Becoming a Better Decision Maker

Woman deciding

Much of life requires us to make decisions. For many, this is an uncomfortable process. There is no magic formula that guarantees the “right” decision every time. In a way, it is comforting to know that everyone makes a poor choice once in a while. The goal, therefore, is not perfection. Instead, when we make decisions, we want to simultaneously maximize two factors:

  1. the speed with which we decide
  2. the percentage of positive outcomes

It has been my observation that people who self-identify as poor decision makers often struggle with a few common challenges:

  • Overwhelm, when the complexity of the situation seems too big to handle
  • Anxiety, characterized by a paralyzing fear of making the wrong decision
  • Disinterest, which prevents a wise analysis of the relevant factors
  • Self-doubt, where a feeling of inadequacy clouds judgment
  • Uncertainty, typified by a lack of knowledge on how to proceed

When faced with one or more of these stressors, people tend to either make impulsive decisions or procrastinate the process altogether. Both approaches tend to result in regret and/or negative outcomes.

To become a better decision maker, it is helpful to identify which of the above factors are at play and use strategies to combat them.

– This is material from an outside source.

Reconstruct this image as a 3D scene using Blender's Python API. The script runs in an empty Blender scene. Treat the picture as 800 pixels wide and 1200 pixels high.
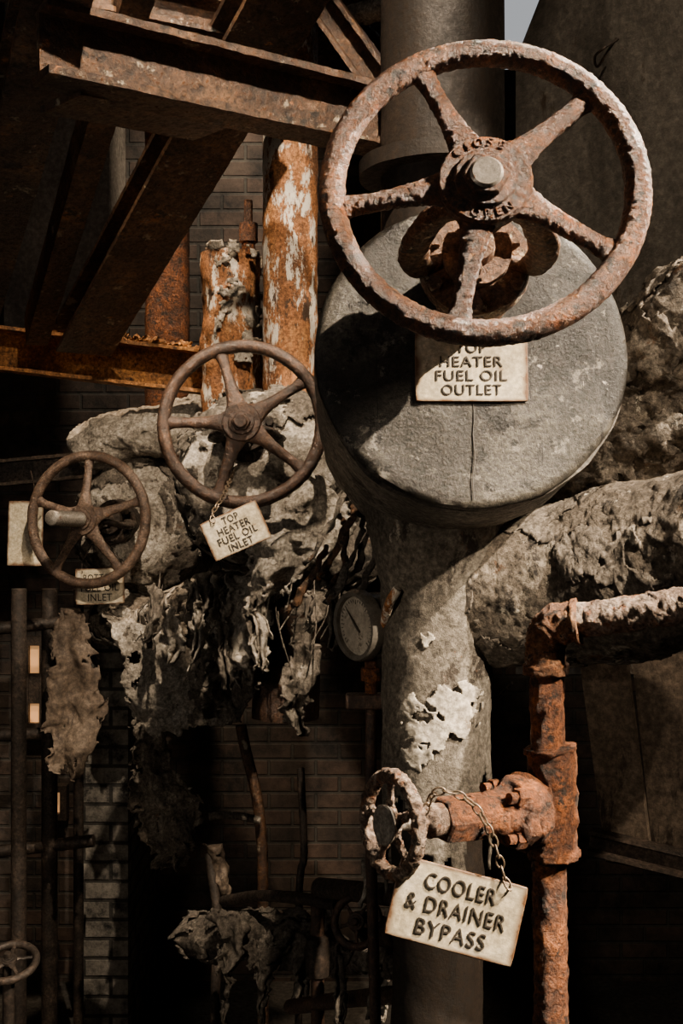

If you feel overwhelmed...• Clarify the question(s)
• Outline your possible choices
• Break the decision down into smaller pieces and tackle them one by one
• Seek the support of someone who has competency in this area
If you are anxious...• Map out the worrisome outcomes
• Develop a strategy for how you would proceed if each scenario were to occur
• Avoid “catastrophizing,” or giving too much weight to highly unlikely situations
If you are disinterested...• Consider if someone else might be better positioned to handle this decision
• If you must decide, lay out a few steps to ensure that you make a good decision (e.g. research alternatives, speak to relevant parties, etc.)
• Avoid impulsive or ill-informed decisions
If you doubt yourself...• Remember that no one always makes perfect choices
• Allow sufficient time to consider all the options
• Keep a running list of wise choices you have made in the past, no matter how insignificant
• Identify someone who will affirm your efforts to make progress
If you are uncertain...• Compile a list of resources from which you can obtain information, wisdom, and advice (e.g. professionals, friends, colleagues, family members)
• Don’t pressure yourself to make a hasty decision, but also set a deadline to hold yourself accountable

As some will obviously point out, not all decisions are of equal importance…some are big (e.g. Should I marry this man?) while others seem small (e.g. Should I put ham or turkey on my sandwich?) Nonetheless, it is worth pointing out that sometimes it is the smallest choices that can end up having the largest impact. For instance,

  • We choose to turn right instead of left and end up avoiding a head-on collision with a drunk driver.
  • We choose to sit at a certain table where we pick up the flu from a previous patron.
  • We decide to binge watch a TV series that just happens to be the favorite of the potential employer with whom we have an interview the following day.

The point is, since we have no way of knowing which decisions will end up having the most impact, the best we can do is make thoughtful, intentional choices based on the information and resources that are available. Lingering indecision, while tempting in the moment, is likely to result in a series of unnecessary future headaches.

What if you make a decision and things go badly? While hindsight can provide useful learning, it is never helpful to berate yourself or be paralyzed by self-recrimination when you feel you’ve erred. Reflect on what might have been done differently, humbly make amends where appropriate, and then move forward.

Being confident in your ability to make a good decision is beneficial in most aspects of life. How are you at making decisions? What strategies would you add for strengthening the decision-making muscle?